概要
Power Automateで変数を外出ししたい要望とは、ある程度Power Automateをいじくってくると出てきます。特にメッセージ関連。メッセージフォーマットだけ変えたいんよ、そんでもってフローが複数にまたがるんや――そんなわけで、変数を設定ファイルで取り扱えるようにしました。Power Automateで設定ファイルを作ってSwitchを使ってもういやだ、そんなのはもう味わいたくない人向けです。
もともとは、下記のフローを切り出した内容です。
読み込む設定ファイル
設定ファイルは、以下のような感じのファイルを、key/value=プロパティ名/値として読み込みます。sがなぜついているかは、PowerAutomateはvalueはよく使われるので非常に紛らわしくなるためです。
全体のフローと利用方法
設定ファイルを読み込み、変数を読み込むまでを実装しています。
このフローは、パーツ利用(コピペ)を想定しています。スコープ内のスコープ(1)(2)といった単位で適宜コピーしやすいように構成しています。
このページで紹介するのは(1)(2)です。(1)で設定ファイルを読み込み、(2)で変数を取得する役割を持ちます。
(1)設定ファイルを読み込む
このスコープは設定ファイルを読み込み、フロー内で取り扱えられるようになります。Excelから直接変数に値を取り込む場合、IF文の縦展開やらSwitch文の横展開やらえらい羽目になります。それらを回避したいため、アレイで読み込みます。アレイは一次元配列しか取り込めないみたく勝手に思い込んでましたが、どうやら複雑な配列もどんとこいのようです。
この(1)は、設定ファイルの読み込みのため、フローの最初の1回目だけ実行します。
(1-1)設定ファイルを読み込む
- 「Excel」の「表内に存在する行を一覧表示」を利用。
- 設定ファイルを指定します。ここではテスト用フォルダにあるsetting.xlsxファイルを使います。
(1-2)key/valueで読み込む
(2)keyの値を取得する
このスコープは、上記で取得した設定情報から一意のkeyのvalueを取得します。これにより、必要になったタイミングで必要になった変数を定義し、利用することが可能になります。
(2)は(1)と異なり、変数を取得したい毎に毎回実行します。
変更箇所は、以下の通り。
- (2-1)env
- (2-3)変数の設定/名前
(2)を実行する直前で変数を定義し、上記の変更箇所を修正して読み込む、てのが一番わかりやすく、どの変数をどのタイミングで定義したのかがわかりやすいです。
(2-1)keyのデータ取得
- (1-2)の設定情報から取得したいkeyにのみデータを絞り込みます。今回の場合は"env"
- 「データ操作」の「アレイのフィルター処理」を利用。
- 「本文」は(1-2)の出力データ
- keyは、(1-2)で指定したkeyを取得するための「item()?['key']」
(2-2)データをJSON解析する
データは(2-1)で一意に取得したはずですが、形状はJSON形式のままなので、これを変換します。
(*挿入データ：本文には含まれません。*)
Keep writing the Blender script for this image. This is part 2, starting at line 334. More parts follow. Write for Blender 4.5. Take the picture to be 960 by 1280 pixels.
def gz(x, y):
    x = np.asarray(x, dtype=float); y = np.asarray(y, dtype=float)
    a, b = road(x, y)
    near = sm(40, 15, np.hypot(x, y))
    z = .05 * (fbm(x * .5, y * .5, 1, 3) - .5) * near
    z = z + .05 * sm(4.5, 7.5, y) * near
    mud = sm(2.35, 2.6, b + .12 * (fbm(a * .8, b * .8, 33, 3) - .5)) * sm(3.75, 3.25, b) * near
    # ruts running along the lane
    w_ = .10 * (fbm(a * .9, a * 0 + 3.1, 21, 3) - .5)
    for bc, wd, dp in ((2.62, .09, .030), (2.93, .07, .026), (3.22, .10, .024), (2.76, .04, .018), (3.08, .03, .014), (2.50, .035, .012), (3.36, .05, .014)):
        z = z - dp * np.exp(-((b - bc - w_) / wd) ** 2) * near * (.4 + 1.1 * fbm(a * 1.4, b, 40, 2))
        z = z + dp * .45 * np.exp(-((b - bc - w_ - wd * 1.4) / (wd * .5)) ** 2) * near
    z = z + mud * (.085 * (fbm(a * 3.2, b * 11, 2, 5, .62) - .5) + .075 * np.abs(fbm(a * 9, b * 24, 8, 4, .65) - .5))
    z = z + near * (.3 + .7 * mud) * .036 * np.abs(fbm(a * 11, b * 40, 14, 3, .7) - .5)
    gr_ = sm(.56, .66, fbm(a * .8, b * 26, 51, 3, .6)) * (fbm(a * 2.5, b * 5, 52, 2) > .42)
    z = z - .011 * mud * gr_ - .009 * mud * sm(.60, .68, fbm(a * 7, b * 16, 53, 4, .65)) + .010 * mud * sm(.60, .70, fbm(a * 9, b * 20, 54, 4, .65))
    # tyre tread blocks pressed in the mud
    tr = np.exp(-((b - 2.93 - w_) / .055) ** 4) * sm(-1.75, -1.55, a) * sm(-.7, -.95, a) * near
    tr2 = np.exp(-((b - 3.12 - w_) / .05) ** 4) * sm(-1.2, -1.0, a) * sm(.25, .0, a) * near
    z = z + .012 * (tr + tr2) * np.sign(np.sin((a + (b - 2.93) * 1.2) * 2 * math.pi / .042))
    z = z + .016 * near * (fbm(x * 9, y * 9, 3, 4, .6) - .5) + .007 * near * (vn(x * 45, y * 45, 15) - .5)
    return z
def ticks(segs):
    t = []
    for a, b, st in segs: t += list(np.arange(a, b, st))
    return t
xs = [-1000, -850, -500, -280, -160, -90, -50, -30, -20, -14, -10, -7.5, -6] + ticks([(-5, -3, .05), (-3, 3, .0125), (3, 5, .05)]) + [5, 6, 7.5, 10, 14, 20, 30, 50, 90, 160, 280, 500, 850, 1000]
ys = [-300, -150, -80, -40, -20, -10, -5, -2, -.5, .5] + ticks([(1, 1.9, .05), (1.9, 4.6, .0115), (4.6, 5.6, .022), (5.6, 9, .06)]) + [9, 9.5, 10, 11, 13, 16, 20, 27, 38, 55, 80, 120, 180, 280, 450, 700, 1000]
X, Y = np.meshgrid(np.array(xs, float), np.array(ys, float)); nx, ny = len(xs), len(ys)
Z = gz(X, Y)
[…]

- (2-1)で絞り込んだデータを、JSON解析をかけます。成功すると、変数に「key」と「value」が選べるようになります
- 「データ操作」の「JSONの解析」を利用
- 「コンテンツ」は(2-1)の出力
- スキーマは以下。コピペの場合、変更は不要です。
{
"type": "array",
"items": {
"type": "object",
"properties": {
"key": {
"type": "string"
},
"value": {
"type": "string"
}
},
"required": [
"key",
"value"
]
}
}
(2-3)valueを取得する
- アレイ扱いのためどうしてもこうなる。
- 「コントロール」の「Apply to each」を利用
- 「以前の手順から出力を選択」には、(2-2)の「本文」を指定します
使用例
実際の使用例としては、以下のような感じで使います。
- (1)設定ファイルを読みこみたいファイルに設定します。
- (1)(2)のスコープをそれぞれコピーします。
- (1)(2)を使いたいフローにペーストします。
- (2)を以下のような感じで編集します。変数名とkeyは、統一しておくとどのデータを読み込んだか名称でわかるので便利です。
(1)(2)のフローは、基本使う設定ファイルを指定し、コピペ用のフローを作って準備しておきます。そうすると、複数フローにまたがっても、変数の取得をスムーズに行えるようになるかと思います。